__Problem__
Skip the pictures and quote all of the lines exactly.

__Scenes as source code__
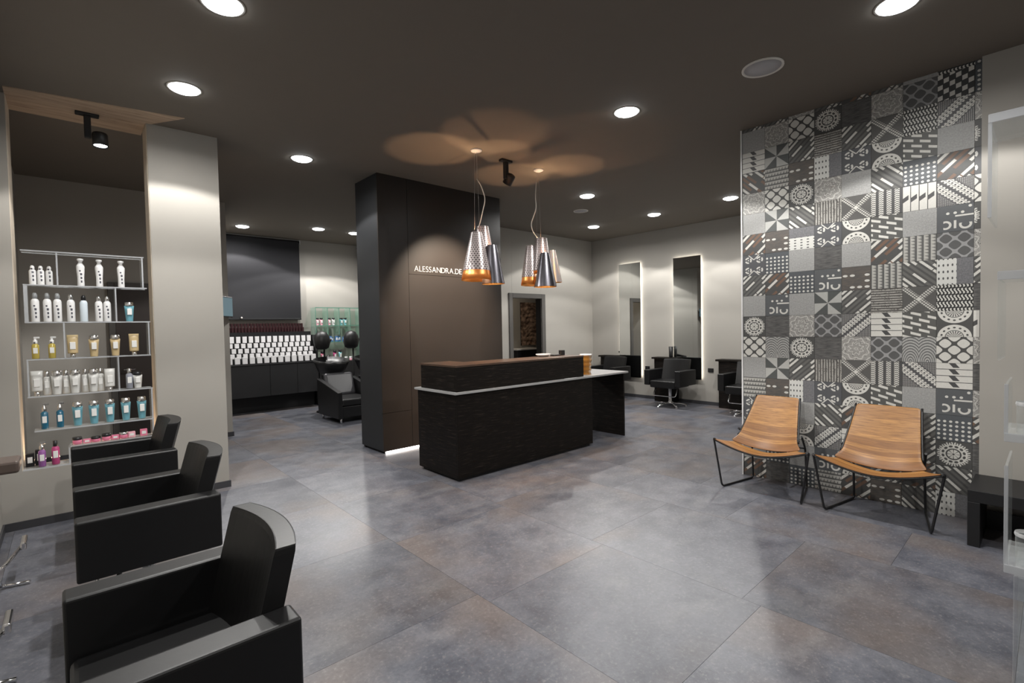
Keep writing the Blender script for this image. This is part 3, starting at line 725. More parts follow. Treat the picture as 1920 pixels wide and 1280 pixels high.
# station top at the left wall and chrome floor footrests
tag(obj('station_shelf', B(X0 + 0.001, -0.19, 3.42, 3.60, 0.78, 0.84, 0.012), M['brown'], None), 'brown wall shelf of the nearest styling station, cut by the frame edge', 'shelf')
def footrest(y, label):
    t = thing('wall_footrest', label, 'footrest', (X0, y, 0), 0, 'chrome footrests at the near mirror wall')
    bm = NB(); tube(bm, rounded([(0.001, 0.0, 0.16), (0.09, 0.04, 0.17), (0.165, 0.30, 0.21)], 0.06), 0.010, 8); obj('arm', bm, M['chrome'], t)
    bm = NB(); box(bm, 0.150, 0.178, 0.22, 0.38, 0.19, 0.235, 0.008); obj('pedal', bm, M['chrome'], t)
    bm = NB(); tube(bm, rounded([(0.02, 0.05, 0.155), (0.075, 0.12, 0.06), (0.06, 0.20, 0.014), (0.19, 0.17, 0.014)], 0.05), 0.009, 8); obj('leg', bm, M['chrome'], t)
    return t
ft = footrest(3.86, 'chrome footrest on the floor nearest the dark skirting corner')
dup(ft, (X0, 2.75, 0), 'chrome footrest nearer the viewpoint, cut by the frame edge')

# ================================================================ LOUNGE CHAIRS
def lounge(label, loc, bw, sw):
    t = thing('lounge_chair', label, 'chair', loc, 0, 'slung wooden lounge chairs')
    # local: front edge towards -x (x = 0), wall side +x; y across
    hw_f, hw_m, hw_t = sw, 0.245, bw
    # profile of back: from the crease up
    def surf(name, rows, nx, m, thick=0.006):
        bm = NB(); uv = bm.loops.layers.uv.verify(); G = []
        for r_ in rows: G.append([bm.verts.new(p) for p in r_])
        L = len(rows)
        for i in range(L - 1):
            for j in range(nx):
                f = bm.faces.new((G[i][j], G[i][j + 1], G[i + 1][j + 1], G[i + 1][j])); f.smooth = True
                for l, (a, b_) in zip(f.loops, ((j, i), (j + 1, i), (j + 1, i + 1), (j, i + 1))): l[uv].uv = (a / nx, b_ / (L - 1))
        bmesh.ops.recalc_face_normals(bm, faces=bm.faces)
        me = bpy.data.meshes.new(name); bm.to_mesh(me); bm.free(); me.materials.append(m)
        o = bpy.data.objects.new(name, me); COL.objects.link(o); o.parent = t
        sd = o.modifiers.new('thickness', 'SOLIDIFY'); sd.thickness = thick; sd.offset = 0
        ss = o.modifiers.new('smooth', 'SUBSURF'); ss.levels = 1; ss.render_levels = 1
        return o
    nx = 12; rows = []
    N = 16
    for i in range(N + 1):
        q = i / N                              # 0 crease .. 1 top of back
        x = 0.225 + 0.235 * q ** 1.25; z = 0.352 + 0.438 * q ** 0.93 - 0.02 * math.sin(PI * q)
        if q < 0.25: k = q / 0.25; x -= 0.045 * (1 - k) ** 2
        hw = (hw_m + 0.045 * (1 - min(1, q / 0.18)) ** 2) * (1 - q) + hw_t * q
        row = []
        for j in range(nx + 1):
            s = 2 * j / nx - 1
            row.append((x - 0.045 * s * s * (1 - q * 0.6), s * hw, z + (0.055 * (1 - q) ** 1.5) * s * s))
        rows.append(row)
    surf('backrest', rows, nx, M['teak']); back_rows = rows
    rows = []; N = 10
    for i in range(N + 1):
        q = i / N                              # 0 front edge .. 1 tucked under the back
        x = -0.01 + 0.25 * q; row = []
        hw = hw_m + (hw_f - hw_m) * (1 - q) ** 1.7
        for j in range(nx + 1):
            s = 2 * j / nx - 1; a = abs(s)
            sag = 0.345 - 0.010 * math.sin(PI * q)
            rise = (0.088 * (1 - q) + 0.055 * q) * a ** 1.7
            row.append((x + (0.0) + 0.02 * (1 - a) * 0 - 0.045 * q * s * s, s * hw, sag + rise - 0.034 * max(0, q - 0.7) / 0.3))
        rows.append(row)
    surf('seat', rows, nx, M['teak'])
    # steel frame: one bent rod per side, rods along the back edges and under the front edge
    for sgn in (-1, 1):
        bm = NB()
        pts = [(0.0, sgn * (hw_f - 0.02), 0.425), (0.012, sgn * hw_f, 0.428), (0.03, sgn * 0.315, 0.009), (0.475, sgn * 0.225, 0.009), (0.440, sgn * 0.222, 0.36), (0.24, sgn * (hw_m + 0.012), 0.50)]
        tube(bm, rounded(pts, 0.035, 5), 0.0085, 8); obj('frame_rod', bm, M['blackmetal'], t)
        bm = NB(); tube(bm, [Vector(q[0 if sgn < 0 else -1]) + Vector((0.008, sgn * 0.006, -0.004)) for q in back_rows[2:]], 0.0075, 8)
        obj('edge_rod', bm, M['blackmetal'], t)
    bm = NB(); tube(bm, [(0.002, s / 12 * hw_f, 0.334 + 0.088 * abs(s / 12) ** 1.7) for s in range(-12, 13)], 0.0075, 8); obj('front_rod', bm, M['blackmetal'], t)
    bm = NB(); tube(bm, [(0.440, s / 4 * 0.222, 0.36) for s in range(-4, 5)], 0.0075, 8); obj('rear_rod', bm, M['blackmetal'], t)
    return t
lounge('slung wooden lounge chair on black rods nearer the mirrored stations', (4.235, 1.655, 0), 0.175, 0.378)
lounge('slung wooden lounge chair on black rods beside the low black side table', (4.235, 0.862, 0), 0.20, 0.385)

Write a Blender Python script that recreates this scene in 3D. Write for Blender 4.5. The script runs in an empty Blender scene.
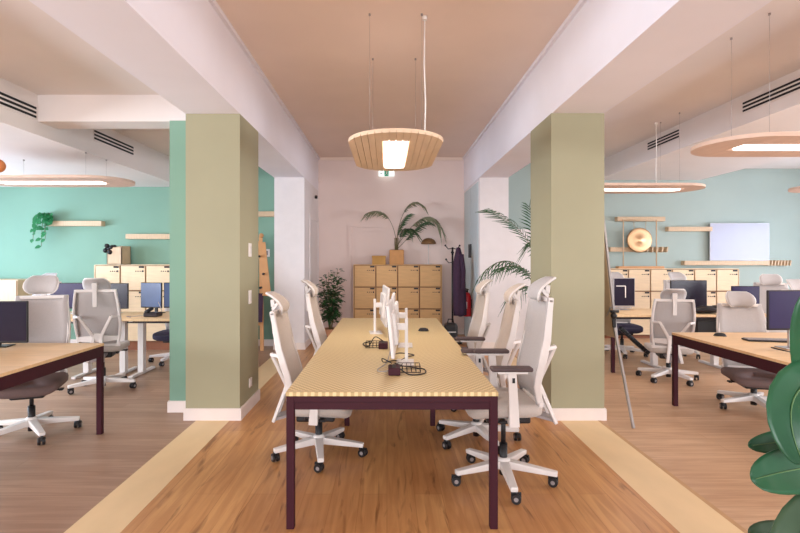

__Finished task__
Keep writing the Blender script for this image. This is part 3, starting at line 725. More parts follow. Treat the picture as 1920 pixels wide and 1280 pixels high.
# station top at the left wall and chrome floor footrests
tag(obj('station_shelf', B(X0 + 0.001, -0.19, 3.42, 3.60, 0.78, 0.84, 0.012), M['brown'], None), 'brown wall shelf of the nearest styling station, cut by the frame edge', 'shelf')
def footrest(y, label):
    t = thing('wall_footrest', label, 'footrest', (X0, y, 0), 0, 'chrome footrests at the near mirror wall')
    bm = NB(); tube(bm, rounded([(0.001, 0.0, 0.16), (0.09, 0.04, 0.17), (0.165, 0.30, 0.21)], 0.06), 0.010, 8); obj('arm', bm, M['chrome'], t)
    bm = NB(); box(bm, 0.150, 0.178, 0.22, 0.38, 0.19, 0.235, 0.008); obj('pedal', bm, M['chrome'], t)
    bm = NB(); tube(bm, rounded([(0.02, 0.05, 0.155), (0.075, 0.12, 0.06), (0.06, 0.20, 0.014), (0.19, 0.17, 0.014)], 0.05), 0.009, 8); obj('leg', bm, M['chrome'], t)
    return t
ft = footrest(3.86, 'chrome footrest on the floor nearest the dark skirting corner')
dup(ft, (X0, 2.75, 0), 'chrome footrest nearer the viewpoint, cut by the frame edge')

# ================================================================ LOUNGE CHAIRS
def lounge(label, loc, bw, sw):
    t = thing('lounge_chair', label, 'chair', loc, 0, 'slung wooden lounge chairs')
    # local: front edge towards -x (x = 0), wall side +x; y across
    hw_f, hw_m, hw_t = sw, 0.245, bw
    # profile of back: from the crease up
    def surf(name, rows, nx, m, thick=0.006):
        bm = NB(); uv = bm.loops.layers.uv.verify(); G = []
        for r_ in rows: G.append([bm.verts.new(p) for p in r_])
        L = len(rows)
        for i in range(L - 1):
            for j in range(nx):
                f = bm.faces.new((G[i][j], G[i][j + 1], G[i + 1][j + 1], G[i + 1][j])); f.smooth = True
                for l, (a, b_) in zip(f.loops, ((j, i), (j + 1, i), (j + 1, i + 1), (j, i + 1))): l[uv].uv = (a / nx, b_ / (L - 1))
        bmesh.ops.recalc_face_normals(bm, faces=bm.faces)
        me = bpy.data.meshes.new(name); bm.to_mesh(me); bm.free(); me.materials.append(m)
        o = bpy.data.objects.new(name, me); COL.objects.link(o); o.parent = t
        sd = o.modifiers.new('thickness', 'SOLIDIFY'); sd.thickness = thick; sd.offset = 0
        ss = o.modifiers.new('smooth', 'SUBSURF'); ss.levels = 1; ss.render_levels = 1
        return o
    nx = 12; rows = []
    N = 16
    for i in range(N + 1):
        q = i / N                              # 0 crease .. 1 top of back
        x = 0.225 + 0.235 * q ** 1.25; z = 0.352 + 0.438 * q ** 0.93 - 0.02 * math.sin(PI * q)
        if q < 0.25: k = q / 0.25; x -= 0.045 * (1 - k) ** 2
        hw = (hw_m + 0.045 * (1 - min(1, q / 0.18)) ** 2) * (1 - q) + hw_t * q
        row = []
        for j in range(nx + 1):
            s = 2 * j / nx - 1
            row.append((x - 0.045 * s * s * (1 - q * 0.6), s * hw, z + (0.055 * (1 - q) ** 1.5) * s * s))
        rows.append(row)
    surf('backrest', rows, nx, M['teak']); back_rows = rows
    rows = []; N = 10
    for i in range(N + 1):
        q = i / N                              # 0 front edge .. 1 tucked under the back
        x = -0.01 + 0.25 * q; row = []
        hw = hw_m + (hw_f - hw_m) * (1 - q) ** 1.7
        for j in range(nx + 1):
            s = 2 * j / nx - 1; a = abs(s)
            sag = 0.345 - 0.010 * math.sin(PI * q)
            rise = (0.088 * (1 - q) + 0.055 * q) * a ** 1.7
            row.append((x + (0.0) + 0.02 * (1 - a) * 0 - 0.045 * q * s * s, s * hw, sag + rise - 0.034 * max(0, q - 0.7) / 0.3))
        rows.append(row)
    surf('seat', rows, nx, M['teak'])
    # steel frame: one bent rod per side, rods along the back edges and under the front edge
    for sgn in (-1, 1):
        bm = NB()
        pts = [(0.0, sgn * (hw_f - 0.02), 0.425), (0.012, sgn * hw_f, 0.428), (0.03, sgn * 0.315, 0.009), (0.475, sgn * 0.225, 0.009), (0.440, sgn * 0.222, 0.36), (0.24, sgn * (hw_m + 0.012), 0.50)]
        tube(bm, rounded(pts, 0.035, 5), 0.0085, 8); obj('frame_rod', bm, M['blackmetal'], t)
        bm = NB(); tube(bm, [Vector(q[0 if sgn < 0 else -1]) + Vector((0.008, sgn * 0.006, -0.004)) for q in back_rows[2:]], 0.0075, 8)
        obj('edge_rod', bm, M['blackmetal'], t)
    bm = NB(); tube(bm, [(0.002, s / 12 * hw_f, 0.334 + 0.088 * abs(s / 12) ** 1.7) for s in range(-12, 13)], 0.0075, 8); obj('front_rod', bm, M['blackmetal'], t)
    bm = NB(); tube(bm, [(0.440, s / 4 * 0.222, 0.36) for s in range(-4, 5)], 0.0075, 8); obj('rear_rod', bm, M['blackmetal'], t)
    return t
lounge('slung wooden lounge chair on black rods nearer the mirrored stations', (4.235, 1.655, 0), 0.175, 0.378)
lounge('slung wooden lounge chair on black rods beside the low black side table', (4.235, 0.862, 0), 0.20, 0.385)

Write a Blender Python script that recreates this scene in 3D. Write for Blender 4.5. The script runs in an empty Blender scene.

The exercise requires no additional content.